Teaching minds, not just machines

Letter December 14, 2025
Teaching minds, not just machines

In an age ruled by algorithms and dopamine-driven digital gratification, education is facing a quiet crisis of purpose. Our children sit in classrooms where attention is constantly fractured by screens, and success is too often reduced to grades, test scores and CV lines. We are producing a generation adept at swiping, scrolling and searching, yet frequently ill-equipped to regulate emotions, cope with frustration or experience genuine gratitude.

Neuroscience is unambiguous: relentless stimulation from video games, social media notifications and endless feeds over-activates the brain’s dopamine pathways. Young minds become wired for instant reward, making it harder to focus, wait or persist through difficulty. By contrast, practices that cultivate reflection and emotional regulation strengthen the prefrontal cortex — the seat of focus, empathy, self-control and wise decision-making.

The good news is that the remedies are neither exotic nor expensive. “Gratitude circles”, where students spend a few minutes each morning acknowledging people and experiences they appreciate, have been linked to calmer classrooms and stronger peer relationships. Emotion diaries and nature journals, woven into language or science lessons, have been shown to enhance mood, deepen observation and improve academic engagement. These are not soft add-ons; they are evidence-based tools for building emotional resilience and cognitive strength.

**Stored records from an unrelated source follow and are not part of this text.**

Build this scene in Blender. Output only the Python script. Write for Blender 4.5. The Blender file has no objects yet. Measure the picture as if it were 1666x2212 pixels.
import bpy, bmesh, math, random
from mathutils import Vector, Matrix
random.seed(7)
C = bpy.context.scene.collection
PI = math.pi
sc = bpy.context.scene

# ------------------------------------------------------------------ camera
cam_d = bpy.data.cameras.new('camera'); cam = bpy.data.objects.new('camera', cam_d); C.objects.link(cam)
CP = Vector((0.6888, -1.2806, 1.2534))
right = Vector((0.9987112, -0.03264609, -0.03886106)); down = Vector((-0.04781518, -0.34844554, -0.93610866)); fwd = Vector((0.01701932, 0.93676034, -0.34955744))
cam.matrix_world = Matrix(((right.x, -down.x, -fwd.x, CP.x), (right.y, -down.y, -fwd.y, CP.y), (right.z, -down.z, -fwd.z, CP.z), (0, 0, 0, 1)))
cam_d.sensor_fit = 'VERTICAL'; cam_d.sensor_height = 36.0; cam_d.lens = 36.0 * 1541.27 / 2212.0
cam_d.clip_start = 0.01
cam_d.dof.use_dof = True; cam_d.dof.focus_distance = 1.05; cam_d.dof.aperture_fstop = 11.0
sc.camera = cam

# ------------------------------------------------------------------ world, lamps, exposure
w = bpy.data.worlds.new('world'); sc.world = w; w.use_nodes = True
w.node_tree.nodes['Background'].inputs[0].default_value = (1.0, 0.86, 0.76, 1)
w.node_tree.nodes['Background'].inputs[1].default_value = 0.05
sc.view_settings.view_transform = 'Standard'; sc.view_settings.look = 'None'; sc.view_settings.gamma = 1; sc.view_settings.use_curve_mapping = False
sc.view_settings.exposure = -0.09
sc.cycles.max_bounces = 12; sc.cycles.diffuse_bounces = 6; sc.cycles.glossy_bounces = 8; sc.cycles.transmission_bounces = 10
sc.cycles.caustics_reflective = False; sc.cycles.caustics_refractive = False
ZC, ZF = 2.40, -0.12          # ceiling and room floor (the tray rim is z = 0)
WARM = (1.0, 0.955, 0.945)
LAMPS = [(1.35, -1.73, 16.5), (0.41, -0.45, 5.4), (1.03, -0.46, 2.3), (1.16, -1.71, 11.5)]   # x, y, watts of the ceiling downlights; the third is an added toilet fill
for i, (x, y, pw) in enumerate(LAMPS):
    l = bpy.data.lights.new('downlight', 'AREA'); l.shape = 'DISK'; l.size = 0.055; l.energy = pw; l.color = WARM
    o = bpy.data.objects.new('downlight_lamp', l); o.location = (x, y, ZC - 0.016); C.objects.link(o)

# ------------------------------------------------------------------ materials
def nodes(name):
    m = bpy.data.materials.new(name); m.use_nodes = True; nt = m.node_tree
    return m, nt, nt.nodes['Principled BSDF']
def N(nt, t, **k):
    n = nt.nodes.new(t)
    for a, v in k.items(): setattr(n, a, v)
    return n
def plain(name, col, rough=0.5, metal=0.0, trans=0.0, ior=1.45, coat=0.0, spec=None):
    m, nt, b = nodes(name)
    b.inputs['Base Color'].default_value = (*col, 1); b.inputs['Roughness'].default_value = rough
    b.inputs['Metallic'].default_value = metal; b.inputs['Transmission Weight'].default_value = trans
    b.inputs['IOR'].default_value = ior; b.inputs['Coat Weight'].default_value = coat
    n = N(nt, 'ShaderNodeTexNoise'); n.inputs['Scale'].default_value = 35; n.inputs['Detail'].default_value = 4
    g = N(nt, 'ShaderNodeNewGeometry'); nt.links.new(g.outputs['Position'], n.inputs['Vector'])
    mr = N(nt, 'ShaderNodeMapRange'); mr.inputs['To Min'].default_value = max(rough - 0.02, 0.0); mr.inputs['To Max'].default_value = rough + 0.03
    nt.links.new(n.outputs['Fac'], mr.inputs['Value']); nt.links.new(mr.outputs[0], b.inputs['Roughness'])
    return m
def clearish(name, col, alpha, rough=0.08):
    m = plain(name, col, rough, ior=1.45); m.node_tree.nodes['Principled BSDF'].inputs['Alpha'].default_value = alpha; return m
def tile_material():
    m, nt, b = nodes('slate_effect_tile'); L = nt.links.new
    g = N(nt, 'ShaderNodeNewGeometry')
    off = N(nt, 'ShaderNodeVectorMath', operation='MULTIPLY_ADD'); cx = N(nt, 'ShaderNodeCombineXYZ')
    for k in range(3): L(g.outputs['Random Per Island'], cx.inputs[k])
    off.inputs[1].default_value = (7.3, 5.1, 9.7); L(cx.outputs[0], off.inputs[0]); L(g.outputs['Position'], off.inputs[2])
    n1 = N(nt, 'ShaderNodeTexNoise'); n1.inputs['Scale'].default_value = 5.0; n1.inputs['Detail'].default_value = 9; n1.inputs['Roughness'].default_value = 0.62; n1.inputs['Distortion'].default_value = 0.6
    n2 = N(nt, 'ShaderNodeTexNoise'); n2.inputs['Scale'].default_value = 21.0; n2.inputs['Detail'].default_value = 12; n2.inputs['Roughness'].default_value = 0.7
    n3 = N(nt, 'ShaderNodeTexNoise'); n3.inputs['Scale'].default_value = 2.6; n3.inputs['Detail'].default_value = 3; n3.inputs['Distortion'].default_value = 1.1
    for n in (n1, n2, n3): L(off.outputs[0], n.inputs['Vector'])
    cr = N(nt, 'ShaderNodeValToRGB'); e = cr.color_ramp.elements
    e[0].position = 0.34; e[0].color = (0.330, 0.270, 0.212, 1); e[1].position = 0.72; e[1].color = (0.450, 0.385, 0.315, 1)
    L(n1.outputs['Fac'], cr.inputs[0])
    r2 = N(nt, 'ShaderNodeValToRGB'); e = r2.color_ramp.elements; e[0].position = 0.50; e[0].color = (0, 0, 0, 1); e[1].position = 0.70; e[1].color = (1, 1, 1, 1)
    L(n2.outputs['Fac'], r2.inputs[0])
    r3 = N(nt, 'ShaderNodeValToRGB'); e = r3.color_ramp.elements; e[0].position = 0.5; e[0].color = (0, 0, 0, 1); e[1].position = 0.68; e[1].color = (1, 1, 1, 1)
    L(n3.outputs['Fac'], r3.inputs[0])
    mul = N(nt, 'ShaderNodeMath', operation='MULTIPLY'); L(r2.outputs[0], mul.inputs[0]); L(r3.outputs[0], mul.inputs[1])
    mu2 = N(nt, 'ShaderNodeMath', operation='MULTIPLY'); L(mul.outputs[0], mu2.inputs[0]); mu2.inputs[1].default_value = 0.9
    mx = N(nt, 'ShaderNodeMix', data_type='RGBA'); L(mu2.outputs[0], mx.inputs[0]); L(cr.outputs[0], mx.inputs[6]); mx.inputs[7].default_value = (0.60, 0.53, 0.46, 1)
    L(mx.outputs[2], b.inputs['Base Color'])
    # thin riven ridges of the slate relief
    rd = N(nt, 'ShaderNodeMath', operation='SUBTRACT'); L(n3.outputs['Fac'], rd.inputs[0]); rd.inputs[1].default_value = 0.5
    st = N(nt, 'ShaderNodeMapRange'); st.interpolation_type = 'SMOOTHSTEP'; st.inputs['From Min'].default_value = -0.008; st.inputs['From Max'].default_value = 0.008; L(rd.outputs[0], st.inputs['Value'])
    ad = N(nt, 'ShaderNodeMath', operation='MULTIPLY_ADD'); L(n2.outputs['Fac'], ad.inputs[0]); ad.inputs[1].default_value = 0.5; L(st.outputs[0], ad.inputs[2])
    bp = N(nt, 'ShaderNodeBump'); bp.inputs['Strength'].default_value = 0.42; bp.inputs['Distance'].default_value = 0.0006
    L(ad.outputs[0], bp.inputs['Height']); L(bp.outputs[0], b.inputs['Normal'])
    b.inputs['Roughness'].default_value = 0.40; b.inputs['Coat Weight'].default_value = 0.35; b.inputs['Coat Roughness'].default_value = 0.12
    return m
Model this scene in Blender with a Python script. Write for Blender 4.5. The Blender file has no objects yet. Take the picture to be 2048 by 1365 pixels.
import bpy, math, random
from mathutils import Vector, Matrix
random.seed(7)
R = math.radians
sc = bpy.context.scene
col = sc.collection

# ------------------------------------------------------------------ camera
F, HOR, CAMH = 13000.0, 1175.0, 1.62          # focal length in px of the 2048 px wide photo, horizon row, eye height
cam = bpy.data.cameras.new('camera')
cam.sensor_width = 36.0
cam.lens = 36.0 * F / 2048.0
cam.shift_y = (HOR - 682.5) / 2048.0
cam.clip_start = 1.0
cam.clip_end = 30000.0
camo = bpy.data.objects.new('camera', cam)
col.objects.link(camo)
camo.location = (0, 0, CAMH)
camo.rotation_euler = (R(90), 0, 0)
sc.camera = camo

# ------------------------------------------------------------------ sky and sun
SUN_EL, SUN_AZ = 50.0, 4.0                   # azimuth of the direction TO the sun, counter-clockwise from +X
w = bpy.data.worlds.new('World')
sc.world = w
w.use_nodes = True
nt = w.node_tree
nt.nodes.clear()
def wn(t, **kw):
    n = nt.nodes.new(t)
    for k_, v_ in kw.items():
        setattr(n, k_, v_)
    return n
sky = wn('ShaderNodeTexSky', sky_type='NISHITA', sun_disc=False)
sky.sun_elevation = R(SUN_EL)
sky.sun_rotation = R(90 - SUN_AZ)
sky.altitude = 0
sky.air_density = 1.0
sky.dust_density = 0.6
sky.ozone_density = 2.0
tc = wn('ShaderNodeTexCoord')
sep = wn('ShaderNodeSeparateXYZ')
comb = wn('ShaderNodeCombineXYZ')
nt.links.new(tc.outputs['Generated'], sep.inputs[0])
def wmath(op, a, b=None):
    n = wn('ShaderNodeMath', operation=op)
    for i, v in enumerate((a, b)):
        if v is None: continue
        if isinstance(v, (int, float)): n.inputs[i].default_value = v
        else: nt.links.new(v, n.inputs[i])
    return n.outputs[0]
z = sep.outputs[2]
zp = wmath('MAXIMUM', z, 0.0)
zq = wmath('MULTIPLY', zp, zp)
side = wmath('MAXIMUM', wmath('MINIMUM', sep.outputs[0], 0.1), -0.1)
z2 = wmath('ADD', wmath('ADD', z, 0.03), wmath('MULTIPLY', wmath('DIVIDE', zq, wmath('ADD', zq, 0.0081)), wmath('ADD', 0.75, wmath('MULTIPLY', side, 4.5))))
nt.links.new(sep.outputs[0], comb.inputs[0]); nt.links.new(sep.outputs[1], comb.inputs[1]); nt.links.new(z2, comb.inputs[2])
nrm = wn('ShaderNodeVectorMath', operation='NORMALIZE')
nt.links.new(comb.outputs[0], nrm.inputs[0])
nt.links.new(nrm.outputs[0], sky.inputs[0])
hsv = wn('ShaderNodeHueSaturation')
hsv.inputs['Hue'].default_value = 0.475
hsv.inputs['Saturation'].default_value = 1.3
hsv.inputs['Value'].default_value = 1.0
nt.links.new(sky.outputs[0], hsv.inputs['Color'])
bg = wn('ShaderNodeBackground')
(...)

In Pakistan, where mental health challenges among youth are rising and social pressures are intensifying, such practices are not optional — they are urgent. A truly 21st-century education must teach students not only how to think, code and compute, but also how to feel, pause, reflect and live with balance. If we are serious about preparing minds for the future, we must begin by healing hearts in the present. Only then can we claim that we are teaching minds — not just machines.